- _Task description_:
All of the material below is to be repeated exactly.
··· Available data
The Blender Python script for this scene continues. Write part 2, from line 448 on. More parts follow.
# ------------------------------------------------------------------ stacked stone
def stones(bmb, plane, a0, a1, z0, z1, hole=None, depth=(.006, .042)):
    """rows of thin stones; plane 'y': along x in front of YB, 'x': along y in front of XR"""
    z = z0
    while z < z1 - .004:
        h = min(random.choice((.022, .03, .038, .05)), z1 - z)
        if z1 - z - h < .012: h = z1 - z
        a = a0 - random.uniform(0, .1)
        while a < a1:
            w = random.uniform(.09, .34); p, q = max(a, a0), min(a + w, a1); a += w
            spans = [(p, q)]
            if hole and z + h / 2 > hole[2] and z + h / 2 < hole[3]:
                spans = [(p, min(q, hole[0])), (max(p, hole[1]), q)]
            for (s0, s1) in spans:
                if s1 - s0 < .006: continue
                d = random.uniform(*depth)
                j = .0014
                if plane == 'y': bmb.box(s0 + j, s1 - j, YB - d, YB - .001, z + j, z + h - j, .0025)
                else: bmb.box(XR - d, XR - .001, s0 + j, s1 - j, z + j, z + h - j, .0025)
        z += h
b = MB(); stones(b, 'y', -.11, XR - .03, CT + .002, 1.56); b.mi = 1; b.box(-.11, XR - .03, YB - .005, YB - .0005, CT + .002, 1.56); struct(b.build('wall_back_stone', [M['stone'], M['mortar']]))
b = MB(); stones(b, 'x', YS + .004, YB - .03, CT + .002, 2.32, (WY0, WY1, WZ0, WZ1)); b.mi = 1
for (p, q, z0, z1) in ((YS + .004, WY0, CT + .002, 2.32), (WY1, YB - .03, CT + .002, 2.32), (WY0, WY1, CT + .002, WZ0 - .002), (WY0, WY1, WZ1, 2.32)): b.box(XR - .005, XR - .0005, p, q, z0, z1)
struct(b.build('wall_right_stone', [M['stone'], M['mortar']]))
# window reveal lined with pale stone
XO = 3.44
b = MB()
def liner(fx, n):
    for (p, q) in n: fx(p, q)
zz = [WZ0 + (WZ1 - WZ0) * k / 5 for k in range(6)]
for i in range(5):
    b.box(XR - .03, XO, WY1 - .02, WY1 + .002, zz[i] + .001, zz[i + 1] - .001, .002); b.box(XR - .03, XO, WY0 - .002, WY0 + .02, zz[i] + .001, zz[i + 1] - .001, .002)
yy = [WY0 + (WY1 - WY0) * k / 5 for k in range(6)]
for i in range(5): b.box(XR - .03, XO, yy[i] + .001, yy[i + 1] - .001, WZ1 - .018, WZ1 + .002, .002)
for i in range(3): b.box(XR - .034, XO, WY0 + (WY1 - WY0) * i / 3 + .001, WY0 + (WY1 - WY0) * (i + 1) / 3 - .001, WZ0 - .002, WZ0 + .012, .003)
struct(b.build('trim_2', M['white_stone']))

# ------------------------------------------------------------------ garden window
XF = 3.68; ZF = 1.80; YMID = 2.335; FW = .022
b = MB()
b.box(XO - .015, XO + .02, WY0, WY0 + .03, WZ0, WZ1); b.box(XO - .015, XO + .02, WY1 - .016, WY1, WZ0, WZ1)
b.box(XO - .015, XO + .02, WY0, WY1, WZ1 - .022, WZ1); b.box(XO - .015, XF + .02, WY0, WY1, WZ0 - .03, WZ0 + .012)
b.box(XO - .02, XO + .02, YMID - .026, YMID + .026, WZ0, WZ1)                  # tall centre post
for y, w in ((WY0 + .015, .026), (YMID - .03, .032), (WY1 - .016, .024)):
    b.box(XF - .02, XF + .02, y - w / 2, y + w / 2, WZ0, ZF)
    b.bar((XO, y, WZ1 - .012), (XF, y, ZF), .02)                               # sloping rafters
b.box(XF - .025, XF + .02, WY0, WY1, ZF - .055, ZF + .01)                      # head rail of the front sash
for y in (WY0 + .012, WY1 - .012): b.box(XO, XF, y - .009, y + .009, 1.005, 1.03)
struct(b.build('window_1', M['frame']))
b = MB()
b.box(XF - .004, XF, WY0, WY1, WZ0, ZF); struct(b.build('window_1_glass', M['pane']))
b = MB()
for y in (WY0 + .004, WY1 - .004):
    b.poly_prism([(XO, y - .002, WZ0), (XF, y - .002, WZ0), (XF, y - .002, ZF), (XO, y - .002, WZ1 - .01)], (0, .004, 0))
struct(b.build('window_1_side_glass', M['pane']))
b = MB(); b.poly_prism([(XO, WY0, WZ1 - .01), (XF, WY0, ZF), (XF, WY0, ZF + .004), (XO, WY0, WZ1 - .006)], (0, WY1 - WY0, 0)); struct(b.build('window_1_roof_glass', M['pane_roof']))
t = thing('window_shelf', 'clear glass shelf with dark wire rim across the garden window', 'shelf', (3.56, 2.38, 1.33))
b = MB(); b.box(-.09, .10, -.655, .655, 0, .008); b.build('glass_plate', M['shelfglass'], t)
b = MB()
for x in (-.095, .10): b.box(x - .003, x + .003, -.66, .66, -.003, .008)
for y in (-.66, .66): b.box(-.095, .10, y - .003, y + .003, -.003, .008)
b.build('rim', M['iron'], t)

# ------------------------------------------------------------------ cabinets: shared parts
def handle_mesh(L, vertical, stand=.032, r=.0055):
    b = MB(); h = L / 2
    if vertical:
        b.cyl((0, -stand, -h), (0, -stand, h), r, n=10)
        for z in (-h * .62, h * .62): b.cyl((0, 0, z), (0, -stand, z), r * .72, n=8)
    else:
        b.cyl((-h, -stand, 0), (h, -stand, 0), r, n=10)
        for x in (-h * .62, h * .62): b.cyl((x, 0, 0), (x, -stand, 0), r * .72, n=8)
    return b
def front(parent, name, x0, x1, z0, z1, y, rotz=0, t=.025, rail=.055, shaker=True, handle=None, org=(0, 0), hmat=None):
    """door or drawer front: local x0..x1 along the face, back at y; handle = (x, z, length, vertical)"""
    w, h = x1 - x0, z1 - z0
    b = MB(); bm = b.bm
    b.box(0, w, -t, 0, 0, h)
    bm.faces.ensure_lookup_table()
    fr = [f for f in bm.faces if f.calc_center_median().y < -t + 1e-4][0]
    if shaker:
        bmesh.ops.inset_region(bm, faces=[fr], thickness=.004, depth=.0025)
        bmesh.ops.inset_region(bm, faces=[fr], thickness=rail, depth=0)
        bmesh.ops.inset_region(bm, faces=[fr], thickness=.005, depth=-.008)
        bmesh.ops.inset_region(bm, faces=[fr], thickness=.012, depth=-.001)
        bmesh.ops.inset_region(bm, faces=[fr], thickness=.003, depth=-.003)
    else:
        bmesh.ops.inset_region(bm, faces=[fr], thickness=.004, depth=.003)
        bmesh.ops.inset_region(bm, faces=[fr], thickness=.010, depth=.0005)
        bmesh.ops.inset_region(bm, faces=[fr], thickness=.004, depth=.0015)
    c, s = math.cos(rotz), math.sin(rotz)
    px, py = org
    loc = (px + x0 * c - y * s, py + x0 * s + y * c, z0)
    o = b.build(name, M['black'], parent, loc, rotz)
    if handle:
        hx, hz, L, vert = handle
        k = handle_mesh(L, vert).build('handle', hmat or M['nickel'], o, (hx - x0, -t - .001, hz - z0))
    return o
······
- _Result of this task_:
The Blender Python script for this scene continues. Write part 2, from line 448 on. More parts follow.
# ------------------------------------------------------------------ stacked stone
def stones(bmb, plane, a0, a1, z0, z1, hole=None, depth=(.006, .042)):
    """rows of thin stones; plane 'y': along x in front of YB, 'x': along y in front of XR"""
    z = z0
    while z < z1 - .004:
        h = min(random.choice((.022, .03, .038, .05)), z1 - z)
        if z1 - z - h < .012: h = z1 - z
        a = a0 - random.uniform(0, .1)
        while a < a1:
            w = random.uniform(.09, .34); p, q = max(a, a0), min(a + w, a1); a += w
            spans = [(p, q)]
            if hole and z + h / 2 > hole[2] and z + h / 2 < hole[3]:
                spans = [(p, min(q, hole[0])), (max(p, hole[1]), q)]
            for (s0, s1) in spans:
                if s1 - s0 < .006: continue
                d = random.uniform(*depth)
                j = .0014
                if plane == 'y': bmb.box(s0 + j, s1 - j, YB - d, YB - .001, z + j, z + h - j, .0025)
                else: bmb.box(XR - d, XR - .001, s0 + j, s1 - j, z + j, z + h - j, .0025)
        z += h
b = MB(); stones(b, 'y', -.11, XR - .03, CT + .002, 1.56); b.mi = 1; b.box(-.11, XR - .03, YB - .005, YB - .0005, CT + .002, 1.56); struct(b.build('wall_back_stone', [M['stone'], M['mortar']]))
b = MB(); stones(b, 'x', YS + .004, YB - .03, CT + .002, 2.32, (WY0, WY1, WZ0, WZ1)); b.mi = 1
for (p, q, z0, z1) in ((YS + .004, WY0, CT + .002, 2.32), (WY1, YB - .03, CT + .002, 2.32), (WY0, WY1, CT + .002, WZ0 - .002), (WY0, WY1, WZ1, 2.32)): b.box(XR - .005, XR - .0005, p, q, z0, z1)
struct(b.build('wall_right_stone', [M['stone'], M['mortar']]))
# window reveal lined with pale stone
XO = 3.44
b = MB()
def liner(fx, n):
    for (p, q) in n: fx(p, q)
zz = [WZ0 + (WZ1 - WZ0) * k / 5 for k in range(6)]
for i in range(5):
    b.box(XR - .03, XO, WY1 - .02, WY1 + .002, zz[i] + .001, zz[i + 1] - .001, .002); b.box(XR - .03, XO, WY0 - .002, WY0 + .02, zz[i] + .001, zz[i + 1] - .001, .002)
yy = [WY0 + (WY1 - WY0) * k / 5 for k in range(6)]
for i in range(5): b.box(XR - .03, XO, yy[i] + .001, yy[i + 1] - .001, WZ1 - .018, WZ1 + .002, .002)
for i in range(3): b.box(XR - .034, XO, WY0 + (WY1 - WY0) * i / 3 + .001, WY0 + (WY1 - WY0) * (i + 1) / 3 - .001, WZ0 - .002, WZ0 + .012, .003)
struct(b.build('trim_2', M['white_stone']))

# ------------------------------------------------------------------ garden window
XF = 3.68; ZF = 1.80; YMID = 2.335; FW = .022
b = MB()
b.box(XO - .015, XO + .02, WY0, WY0 + .03, WZ0, WZ1); b.box(XO - .015, XO + .02, WY1 - .016, WY1, WZ0, WZ1)
b.box(XO - .015, XO + .02, WY0, WY1, WZ1 - .022, WZ1); b.box(XO - .015, XF + .02, WY0, WY1, WZ0 - .03, WZ0 + .012)
b.box(XO - .02, XO + .02, YMID - .026, YMID + .026, WZ0, WZ1)                  # tall centre post
for y, w in ((WY0 + .015, .026), (YMID - .03, .032), (WY1 - .016, .024)):
    b.box(XF - .02, XF + .02, y - w / 2, y + w / 2, WZ0, ZF)
    b.bar((XO, y, WZ1 - .012), (XF, y, ZF), .02)                               # sloping rafters
b.box(XF - .025, XF + .02, WY0, WY1, ZF - .055, ZF + .01)                      # head rail of the front sash
for y in (WY0 + .012, WY1 - .012): b.box(XO, XF, y - .009, y + .009, 1.005, 1.03)
struct(b.build('window_1', M['frame']))
b = MB()
b.box(XF - .004, XF, WY0, WY1, WZ0, ZF); struct(b.build('window_1_glass', M['pane']))
b = MB()
for y in (WY0 + .004, WY1 - .004):
    b.poly_prism([(XO, y - .002, WZ0), (XF, y - .002, WZ0), (XF, y - .002, ZF), (XO, y - .002, WZ1 - .01)], (0, .004, 0))
struct(b.build('window_1_side_glass', M['pane']))
b = MB(); b.poly_prism([(XO, WY0, WZ1 - .01), (XF, WY0, ZF), (XF, WY0, ZF + .004), (XO, WY0, WZ1 - .006)], (0, WY1 - WY0, 0)); struct(b.build('window_1_roof_glass', M['pane_roof']))
t = thing('window_shelf', 'clear glass shelf with dark wire rim across the garden window', 'shelf', (3.56, 2.38, 1.33))
b = MB(); b.box(-.09, .10, -.655, .655, 0, .008); b.build('glass_plate', M['shelfglass'], t)
b = MB()
for x in (-.095, .10): b.box(x - .003, x + .003, -.66, .66, -.003, .008)
for y in (-.66, .66): b.box(-.095, .10, y - .003, y + .003, -.003, .008)
b.build('rim', M['iron'], t)

# ------------------------------------------------------------------ cabinets: shared parts
def handle_mesh(L, vertical, stand=.032, r=.0055):
    b = MB(); h = L / 2
    if vertical:
        b.cyl((0, -stand, -h), (0, -stand, h), r, n=10)
        for z in (-h * .62, h * .62): b.cyl((0, 0, z), (0, -stand, z), r * .72, n=8)
    else:
        b.cyl((-h, -stand, 0), (h, -stand, 0), r, n=10)
        for x in (-h * .62, h * .62): b.cyl((x, 0, 0), (x, -stand, 0), r * .72, n=8)
    return b
def front(parent, name, x0, x1, z0, z1, y, rotz=0, t=.025, rail=.055, shaker=True, handle=None, org=(0, 0), hmat=None):
    """door or drawer front: local x0..x1 along the face, back at y; handle = (x, z, length, vertical)"""
    w, h = x1 - x0, z1 - z0
    b = MB(); bm = b.bm
    b.box(0, w, -t, 0, 0, h)
    bm.faces.ensure_lookup_table()
    fr = [f for f in bm.faces if f.calc_center_median().y < -t + 1e-4][0]
    if shaker:
        bmesh.ops.inset_region(bm, faces=[fr], thickness=.004, depth=.0025)
        bmesh.ops.inset_region(bm, faces=[fr], thickness=rail, depth=0)
        bmesh.ops.inset_region(bm, faces=[fr], thickness=.005, depth=-.008)
        bmesh.ops.inset_region(bm, faces=[fr], thickness=.012, depth=-.001)
        bmesh.ops.inset_region(bm, faces=[fr], thickness=.003, depth=-.003)
    else:
        bmesh.ops.inset_region(bm, faces=[fr], thickness=.004, depth=.003)
        bmesh.ops.inset_region(bm, faces=[fr], thickness=.010, depth=.0005)
        bmesh.ops.inset_region(bm, faces=[fr], thickness=.004, depth=.0015)
    c, s = math.cos(rotz), math.sin(rotz)
    px, py = org
    loc = (px + x0 * c - y * s, py + x0 * s + y * c, z0)
    o = b.build(name, M['black'], parent, loc, rotz)
    if handle:
        hx, hz, L, vert = handle
        k = handle_mesh(L, vert).build('handle', hmat or M['nickel'], o, (hx - x0, -t - .001, hz - z0))
    return o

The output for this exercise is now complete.